▶ _What you should do_:
Provide nothing but the number of lines containing the string "Blender".

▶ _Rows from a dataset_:
--------------------------------
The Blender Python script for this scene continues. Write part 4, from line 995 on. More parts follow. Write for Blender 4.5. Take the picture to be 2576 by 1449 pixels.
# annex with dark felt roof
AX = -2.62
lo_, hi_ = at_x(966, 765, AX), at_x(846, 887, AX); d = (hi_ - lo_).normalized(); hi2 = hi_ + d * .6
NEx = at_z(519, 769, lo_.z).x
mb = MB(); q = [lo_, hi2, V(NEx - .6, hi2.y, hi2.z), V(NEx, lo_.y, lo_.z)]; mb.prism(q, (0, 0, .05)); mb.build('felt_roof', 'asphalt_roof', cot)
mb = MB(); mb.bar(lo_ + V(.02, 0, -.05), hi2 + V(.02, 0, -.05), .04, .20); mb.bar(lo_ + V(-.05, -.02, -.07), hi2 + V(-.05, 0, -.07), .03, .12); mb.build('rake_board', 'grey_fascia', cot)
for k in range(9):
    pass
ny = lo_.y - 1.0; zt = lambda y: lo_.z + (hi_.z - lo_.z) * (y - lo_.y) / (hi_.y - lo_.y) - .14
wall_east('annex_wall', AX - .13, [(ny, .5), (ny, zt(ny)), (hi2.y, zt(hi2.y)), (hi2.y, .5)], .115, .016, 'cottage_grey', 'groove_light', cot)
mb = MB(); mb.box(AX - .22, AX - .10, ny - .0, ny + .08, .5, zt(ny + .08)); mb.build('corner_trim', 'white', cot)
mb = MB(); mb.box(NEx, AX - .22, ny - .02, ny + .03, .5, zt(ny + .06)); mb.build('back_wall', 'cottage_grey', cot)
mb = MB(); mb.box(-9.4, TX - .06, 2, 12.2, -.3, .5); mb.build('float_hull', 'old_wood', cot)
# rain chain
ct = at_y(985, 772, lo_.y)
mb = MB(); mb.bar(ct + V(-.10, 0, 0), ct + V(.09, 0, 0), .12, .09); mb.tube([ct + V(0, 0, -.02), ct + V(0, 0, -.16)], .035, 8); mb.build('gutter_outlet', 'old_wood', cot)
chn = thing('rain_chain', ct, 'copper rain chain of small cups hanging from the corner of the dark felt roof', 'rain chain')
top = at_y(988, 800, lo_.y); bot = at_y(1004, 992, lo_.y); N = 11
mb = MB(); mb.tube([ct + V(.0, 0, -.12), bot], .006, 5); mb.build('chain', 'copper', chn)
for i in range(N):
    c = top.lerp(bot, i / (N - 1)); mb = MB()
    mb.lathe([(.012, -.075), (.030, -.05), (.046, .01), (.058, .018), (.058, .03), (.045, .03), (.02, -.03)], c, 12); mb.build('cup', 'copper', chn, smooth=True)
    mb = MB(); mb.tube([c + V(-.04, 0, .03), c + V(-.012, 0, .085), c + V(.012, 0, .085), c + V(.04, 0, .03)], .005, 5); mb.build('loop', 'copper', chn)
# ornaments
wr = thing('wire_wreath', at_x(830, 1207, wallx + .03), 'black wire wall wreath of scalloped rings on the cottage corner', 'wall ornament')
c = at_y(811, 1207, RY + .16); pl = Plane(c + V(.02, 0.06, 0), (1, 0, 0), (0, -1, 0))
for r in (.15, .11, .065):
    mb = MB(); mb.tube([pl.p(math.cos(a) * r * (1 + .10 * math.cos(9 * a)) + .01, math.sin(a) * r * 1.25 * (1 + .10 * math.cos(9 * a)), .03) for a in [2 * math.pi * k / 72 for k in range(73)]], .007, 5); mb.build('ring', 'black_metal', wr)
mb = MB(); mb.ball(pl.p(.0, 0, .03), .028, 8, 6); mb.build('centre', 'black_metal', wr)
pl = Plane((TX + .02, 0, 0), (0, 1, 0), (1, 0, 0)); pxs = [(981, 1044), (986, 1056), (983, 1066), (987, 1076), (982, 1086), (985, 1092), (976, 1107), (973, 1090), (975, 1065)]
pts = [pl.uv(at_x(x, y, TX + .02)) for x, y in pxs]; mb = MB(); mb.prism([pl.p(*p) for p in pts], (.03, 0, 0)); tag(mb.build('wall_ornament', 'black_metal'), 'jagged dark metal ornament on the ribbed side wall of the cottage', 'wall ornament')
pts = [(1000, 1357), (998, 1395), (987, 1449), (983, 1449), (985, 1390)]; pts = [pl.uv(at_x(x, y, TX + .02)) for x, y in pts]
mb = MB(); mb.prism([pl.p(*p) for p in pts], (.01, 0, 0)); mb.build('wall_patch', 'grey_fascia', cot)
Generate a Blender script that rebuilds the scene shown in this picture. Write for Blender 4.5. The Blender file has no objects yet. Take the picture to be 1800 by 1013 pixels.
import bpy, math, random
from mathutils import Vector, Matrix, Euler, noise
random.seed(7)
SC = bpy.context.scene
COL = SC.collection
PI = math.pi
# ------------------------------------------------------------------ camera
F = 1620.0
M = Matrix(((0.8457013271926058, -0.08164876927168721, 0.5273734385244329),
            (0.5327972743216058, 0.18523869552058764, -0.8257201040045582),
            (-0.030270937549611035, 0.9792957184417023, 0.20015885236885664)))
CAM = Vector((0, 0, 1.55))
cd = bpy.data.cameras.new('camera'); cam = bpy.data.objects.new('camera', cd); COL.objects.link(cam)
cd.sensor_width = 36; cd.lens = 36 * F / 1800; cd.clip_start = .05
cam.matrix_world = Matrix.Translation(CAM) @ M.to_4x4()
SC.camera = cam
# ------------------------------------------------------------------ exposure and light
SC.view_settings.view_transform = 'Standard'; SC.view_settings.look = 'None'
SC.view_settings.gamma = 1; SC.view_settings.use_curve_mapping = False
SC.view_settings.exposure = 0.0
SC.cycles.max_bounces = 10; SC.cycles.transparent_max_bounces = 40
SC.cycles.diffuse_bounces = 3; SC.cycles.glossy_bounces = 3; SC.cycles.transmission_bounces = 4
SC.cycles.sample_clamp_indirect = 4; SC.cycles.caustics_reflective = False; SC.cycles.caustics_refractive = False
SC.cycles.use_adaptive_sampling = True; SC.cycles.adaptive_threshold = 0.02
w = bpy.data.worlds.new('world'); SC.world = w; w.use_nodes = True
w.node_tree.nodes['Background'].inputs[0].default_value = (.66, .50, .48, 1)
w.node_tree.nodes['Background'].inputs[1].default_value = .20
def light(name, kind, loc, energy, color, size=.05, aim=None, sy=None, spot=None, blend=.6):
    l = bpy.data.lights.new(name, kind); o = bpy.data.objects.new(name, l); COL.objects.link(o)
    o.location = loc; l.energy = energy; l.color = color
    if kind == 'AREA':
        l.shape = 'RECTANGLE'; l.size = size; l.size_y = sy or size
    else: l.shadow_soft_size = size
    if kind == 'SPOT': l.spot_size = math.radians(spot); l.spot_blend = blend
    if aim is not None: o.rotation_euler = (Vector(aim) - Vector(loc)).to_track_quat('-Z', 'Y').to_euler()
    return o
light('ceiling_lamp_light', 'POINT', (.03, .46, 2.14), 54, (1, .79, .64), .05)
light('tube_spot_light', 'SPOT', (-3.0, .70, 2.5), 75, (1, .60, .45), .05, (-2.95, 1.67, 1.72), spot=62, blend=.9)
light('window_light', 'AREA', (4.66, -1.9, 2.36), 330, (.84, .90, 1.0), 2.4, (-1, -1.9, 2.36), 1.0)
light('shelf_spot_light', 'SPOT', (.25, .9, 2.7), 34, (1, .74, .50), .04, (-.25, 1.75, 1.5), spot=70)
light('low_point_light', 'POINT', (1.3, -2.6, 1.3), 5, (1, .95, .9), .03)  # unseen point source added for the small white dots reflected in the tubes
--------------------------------
▶ _Response to the task_:
2